**WORK INSTRUCTIONS**
Print the listing below from its opening line through the line holding "col = scene.collection", both ends included.

-- begin DATASET SECTION --

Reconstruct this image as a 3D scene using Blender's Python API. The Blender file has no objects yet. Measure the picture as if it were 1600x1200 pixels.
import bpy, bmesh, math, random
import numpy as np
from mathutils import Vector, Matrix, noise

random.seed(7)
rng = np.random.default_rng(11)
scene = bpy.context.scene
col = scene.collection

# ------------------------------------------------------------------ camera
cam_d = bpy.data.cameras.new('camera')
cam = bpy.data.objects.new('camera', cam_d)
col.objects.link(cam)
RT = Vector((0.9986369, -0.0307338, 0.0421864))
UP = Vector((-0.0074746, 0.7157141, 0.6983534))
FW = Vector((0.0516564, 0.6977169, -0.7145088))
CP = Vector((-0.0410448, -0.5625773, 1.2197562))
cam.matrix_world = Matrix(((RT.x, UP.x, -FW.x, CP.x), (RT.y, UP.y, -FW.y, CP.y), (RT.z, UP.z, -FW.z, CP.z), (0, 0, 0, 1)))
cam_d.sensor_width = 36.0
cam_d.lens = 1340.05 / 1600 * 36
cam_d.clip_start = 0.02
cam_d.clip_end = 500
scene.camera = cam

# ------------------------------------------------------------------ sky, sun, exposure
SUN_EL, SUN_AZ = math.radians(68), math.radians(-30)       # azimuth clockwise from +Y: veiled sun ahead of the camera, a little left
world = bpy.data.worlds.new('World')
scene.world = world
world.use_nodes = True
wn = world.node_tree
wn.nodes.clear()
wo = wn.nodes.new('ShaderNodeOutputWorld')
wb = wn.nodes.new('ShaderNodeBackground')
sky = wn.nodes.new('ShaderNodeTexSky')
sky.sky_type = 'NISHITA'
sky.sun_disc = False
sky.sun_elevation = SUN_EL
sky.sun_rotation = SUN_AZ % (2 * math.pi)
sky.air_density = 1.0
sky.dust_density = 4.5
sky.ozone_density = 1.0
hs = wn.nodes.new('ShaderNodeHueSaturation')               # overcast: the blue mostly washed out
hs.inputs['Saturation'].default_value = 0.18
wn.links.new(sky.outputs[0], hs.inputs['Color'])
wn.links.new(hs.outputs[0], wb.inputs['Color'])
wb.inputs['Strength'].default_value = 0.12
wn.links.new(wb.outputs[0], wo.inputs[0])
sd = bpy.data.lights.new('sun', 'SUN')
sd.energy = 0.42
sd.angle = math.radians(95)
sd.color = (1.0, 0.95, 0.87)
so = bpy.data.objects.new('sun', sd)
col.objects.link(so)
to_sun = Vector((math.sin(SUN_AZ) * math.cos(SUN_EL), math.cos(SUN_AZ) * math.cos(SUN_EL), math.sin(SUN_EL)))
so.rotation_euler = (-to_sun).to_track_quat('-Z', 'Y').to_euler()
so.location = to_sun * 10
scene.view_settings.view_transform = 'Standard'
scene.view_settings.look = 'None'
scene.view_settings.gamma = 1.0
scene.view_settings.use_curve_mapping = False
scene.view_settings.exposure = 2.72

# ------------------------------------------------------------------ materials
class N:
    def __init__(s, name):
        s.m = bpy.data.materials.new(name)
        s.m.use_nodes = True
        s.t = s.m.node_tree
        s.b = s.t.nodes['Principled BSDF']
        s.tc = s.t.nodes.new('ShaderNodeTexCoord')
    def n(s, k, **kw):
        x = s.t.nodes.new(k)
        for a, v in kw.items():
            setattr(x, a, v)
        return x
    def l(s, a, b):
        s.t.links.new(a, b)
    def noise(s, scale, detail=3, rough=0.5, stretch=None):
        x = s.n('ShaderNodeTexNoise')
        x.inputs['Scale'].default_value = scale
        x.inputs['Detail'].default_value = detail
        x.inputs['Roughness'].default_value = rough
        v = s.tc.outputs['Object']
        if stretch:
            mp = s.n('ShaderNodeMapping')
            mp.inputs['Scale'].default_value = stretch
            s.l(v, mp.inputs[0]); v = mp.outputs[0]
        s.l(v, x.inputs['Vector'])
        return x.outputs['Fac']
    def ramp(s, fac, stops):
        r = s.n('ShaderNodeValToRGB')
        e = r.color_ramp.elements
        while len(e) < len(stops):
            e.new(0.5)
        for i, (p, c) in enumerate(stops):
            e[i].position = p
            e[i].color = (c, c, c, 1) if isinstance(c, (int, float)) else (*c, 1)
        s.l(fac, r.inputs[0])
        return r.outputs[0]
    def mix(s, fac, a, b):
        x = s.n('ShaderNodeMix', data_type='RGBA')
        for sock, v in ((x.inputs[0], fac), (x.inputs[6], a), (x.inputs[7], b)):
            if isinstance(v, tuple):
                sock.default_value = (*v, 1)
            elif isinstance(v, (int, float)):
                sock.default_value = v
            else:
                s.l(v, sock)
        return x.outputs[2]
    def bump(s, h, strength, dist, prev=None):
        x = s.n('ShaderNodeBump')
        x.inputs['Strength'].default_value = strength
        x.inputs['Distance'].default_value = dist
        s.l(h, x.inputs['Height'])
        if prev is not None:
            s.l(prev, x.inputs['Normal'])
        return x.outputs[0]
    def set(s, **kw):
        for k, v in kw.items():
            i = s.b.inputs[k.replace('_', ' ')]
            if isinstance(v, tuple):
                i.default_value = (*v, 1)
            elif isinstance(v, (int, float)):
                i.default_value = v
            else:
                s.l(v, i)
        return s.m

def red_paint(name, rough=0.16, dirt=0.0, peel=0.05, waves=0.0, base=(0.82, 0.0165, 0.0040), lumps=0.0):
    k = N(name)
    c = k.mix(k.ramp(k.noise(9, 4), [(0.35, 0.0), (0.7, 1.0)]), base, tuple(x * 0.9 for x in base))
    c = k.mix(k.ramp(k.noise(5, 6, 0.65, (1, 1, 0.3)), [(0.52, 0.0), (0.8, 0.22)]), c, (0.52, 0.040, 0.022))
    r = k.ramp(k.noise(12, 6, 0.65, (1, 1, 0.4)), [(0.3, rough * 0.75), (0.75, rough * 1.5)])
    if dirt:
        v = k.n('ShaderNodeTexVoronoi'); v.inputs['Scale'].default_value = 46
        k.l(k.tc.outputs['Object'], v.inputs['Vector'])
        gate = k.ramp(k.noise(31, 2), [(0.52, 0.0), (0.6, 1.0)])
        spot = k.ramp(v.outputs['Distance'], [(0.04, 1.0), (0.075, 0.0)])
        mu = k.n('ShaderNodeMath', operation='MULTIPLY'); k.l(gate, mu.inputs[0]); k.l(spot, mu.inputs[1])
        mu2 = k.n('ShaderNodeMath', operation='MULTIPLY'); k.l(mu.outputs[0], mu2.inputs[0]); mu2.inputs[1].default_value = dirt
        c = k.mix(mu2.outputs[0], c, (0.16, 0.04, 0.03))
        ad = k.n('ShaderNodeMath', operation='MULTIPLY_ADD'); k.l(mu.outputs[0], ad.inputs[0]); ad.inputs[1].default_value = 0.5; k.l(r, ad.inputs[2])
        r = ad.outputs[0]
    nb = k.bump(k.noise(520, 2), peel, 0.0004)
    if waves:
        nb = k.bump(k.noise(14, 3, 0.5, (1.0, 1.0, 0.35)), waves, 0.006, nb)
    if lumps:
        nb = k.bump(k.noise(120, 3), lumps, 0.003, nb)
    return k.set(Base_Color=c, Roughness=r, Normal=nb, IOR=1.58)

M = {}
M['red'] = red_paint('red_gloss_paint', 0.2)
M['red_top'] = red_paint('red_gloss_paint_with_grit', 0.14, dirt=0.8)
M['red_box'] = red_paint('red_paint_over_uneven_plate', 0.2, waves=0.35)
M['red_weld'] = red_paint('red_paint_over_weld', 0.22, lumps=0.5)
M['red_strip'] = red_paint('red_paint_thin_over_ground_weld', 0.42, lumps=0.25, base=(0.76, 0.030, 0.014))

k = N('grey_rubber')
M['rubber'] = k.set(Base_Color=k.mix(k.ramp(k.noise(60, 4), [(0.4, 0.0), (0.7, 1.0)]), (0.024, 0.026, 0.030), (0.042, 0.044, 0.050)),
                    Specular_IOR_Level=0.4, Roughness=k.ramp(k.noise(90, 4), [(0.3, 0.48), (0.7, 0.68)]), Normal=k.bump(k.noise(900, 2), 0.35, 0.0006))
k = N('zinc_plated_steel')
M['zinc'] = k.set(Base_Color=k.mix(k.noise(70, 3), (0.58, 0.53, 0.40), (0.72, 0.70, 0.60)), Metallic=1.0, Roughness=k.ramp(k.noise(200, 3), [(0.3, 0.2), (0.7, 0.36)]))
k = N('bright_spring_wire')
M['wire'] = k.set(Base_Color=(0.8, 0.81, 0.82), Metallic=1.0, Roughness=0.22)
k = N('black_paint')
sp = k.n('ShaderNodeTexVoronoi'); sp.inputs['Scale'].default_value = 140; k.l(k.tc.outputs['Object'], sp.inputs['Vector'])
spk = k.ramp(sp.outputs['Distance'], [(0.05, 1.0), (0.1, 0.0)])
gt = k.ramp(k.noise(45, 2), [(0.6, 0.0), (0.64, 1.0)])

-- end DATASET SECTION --

**SOLUTION TO THIS EXERCISE**
Reconstruct this image as a 3D scene using Blender's Python API. The Blender file has no objects yet. Measure the picture as if it were 1600x1200 pixels.
import bpy, bmesh, math, random
import numpy as np
from mathutils import Vector, Matrix, noise

random.seed(7)
rng = np.random.default_rng(11)
scene = bpy.context.scene
col = scene.collection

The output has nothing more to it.